GIVEN REQUEST: The complete listing should be restated exactly.

INFORMATION SHOWN:
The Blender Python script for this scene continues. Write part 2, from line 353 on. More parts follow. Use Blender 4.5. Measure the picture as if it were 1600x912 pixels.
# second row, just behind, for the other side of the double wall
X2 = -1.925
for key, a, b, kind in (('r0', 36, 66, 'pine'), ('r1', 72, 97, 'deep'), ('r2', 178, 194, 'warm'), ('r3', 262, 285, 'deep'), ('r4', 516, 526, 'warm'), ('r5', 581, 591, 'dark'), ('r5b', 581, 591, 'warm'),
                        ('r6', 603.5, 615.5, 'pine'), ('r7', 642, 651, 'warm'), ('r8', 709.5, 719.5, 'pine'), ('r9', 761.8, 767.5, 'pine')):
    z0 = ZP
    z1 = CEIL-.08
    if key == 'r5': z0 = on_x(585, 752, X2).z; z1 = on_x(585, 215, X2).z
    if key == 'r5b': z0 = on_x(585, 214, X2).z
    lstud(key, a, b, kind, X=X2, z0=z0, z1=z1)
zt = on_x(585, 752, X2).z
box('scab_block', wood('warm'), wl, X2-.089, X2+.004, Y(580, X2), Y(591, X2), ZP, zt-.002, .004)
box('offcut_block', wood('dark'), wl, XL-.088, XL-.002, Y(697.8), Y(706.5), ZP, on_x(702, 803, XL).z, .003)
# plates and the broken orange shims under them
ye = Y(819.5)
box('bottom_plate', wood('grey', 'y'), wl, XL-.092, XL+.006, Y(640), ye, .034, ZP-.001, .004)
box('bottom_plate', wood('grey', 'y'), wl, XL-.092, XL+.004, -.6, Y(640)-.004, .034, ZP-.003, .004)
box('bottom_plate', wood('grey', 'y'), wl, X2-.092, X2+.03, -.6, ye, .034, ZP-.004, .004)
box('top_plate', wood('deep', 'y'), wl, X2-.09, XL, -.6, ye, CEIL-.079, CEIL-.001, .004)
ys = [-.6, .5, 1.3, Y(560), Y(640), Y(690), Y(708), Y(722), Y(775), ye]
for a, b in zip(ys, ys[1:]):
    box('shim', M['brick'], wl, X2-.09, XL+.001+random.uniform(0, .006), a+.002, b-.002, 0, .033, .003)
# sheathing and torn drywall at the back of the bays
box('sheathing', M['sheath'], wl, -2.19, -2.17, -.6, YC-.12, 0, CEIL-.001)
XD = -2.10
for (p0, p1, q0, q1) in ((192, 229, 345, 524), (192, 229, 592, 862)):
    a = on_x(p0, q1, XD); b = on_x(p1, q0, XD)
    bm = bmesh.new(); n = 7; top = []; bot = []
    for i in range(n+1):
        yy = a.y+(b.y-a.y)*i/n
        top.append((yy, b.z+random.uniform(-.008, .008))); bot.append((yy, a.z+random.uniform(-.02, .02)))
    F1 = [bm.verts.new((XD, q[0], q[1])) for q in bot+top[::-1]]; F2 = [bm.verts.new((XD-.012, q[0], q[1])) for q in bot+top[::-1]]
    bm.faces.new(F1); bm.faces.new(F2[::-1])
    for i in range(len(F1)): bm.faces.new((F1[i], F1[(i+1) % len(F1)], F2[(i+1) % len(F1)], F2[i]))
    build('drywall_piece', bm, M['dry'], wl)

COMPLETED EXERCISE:
The Blender Python script for this scene continues. Write part 2, from line 353 on. More parts follow. Use Blender 4.5. Measure the picture as if it were 1600x912 pixels.
# second row, just behind, for the other side of the double wall
X2 = -1.925
for key, a, b, kind in (('r0', 36, 66, 'pine'), ('r1', 72, 97, 'deep'), ('r2', 178, 194, 'warm'), ('r3', 262, 285, 'deep'), ('r4', 516, 526, 'warm'), ('r5', 581, 591, 'dark'), ('r5b', 581, 591, 'warm'),
                        ('r6', 603.5, 615.5, 'pine'), ('r7', 642, 651, 'warm'), ('r8', 709.5, 719.5, 'pine'), ('r9', 761.8, 767.5, 'pine')):
    z0 = ZP
    z1 = CEIL-.08
    if key == 'r5': z0 = on_x(585, 752, X2).z; z1 = on_x(585, 215, X2).z
    if key == 'r5b': z0 = on_x(585, 214, X2).z
    lstud(key, a, b, kind, X=X2, z0=z0, z1=z1)
zt = on_x(585, 752, X2).z
box('scab_block', wood('warm'), wl, X2-.089, X2+.004, Y(580, X2), Y(591, X2), ZP, zt-.002, .004)
box('offcut_block', wood('dark'), wl, XL-.088, XL-.002, Y(697.8), Y(706.5), ZP, on_x(702, 803, XL).z, .003)
# plates and the broken orange shims under them
ye = Y(819.5)
box('bottom_plate', wood('grey', 'y'), wl, XL-.092, XL+.006, Y(640), ye, .034, ZP-.001, .004)
box('bottom_plate', wood('grey', 'y'), wl, XL-.092, XL+.004, -.6, Y(640)-.004, .034, ZP-.003, .004)
box('bottom_plate', wood('grey', 'y'), wl, X2-.092, X2+.03, -.6, ye, .034, ZP-.004, .004)
box('top_plate', wood('deep', 'y'), wl, X2-.09, XL, -.6, ye, CEIL-.079, CEIL-.001, .004)
ys = [-.6, .5, 1.3, Y(560), Y(640), Y(690), Y(708), Y(722), Y(775), ye]
for a, b in zip(ys, ys[1:]):
    box('shim', M['brick'], wl, X2-.09, XL+.001+random.uniform(0, .006), a+.002, b-.002, 0, .033, .003)
# sheathing and torn drywall at the back of the bays
box('sheathing', M['sheath'], wl, -2.19, -2.17, -.6, YC-.12, 0, CEIL-.001)
XD = -2.10
for (p0, p1, q0, q1) in ((192, 229, 345, 524), (192, 229, 592, 862)):
    a = on_x(p0, q1, XD); b = on_x(p1, q0, XD)
    bm = bmesh.new(); n = 7; top = []; bot = []
    for i in range(n+1):
        yy = a.y+(b.y-a.y)*i/n
        top.append((yy, b.z+random.uniform(-.008, .008))); bot.append((yy, a.z+random.uniform(-.02, .02)))
    F1 = [bm.verts.new((XD, q[0], q[1])) for q in bot+top[::-1]]; F2 = [bm.verts.new((XD-.012, q[0], q[1])) for q in bot+top[::-1]]
    bm.faces.new(F1); bm.faces.new(F2[::-1])
    for i in range(len(F1)): bm.faces.new((F1[i], F1[(i+1) % len(F1)], F2[(i+1) % len(F1)], F2[i]))
    build('drywall_piece', bm, M['dry'], wl)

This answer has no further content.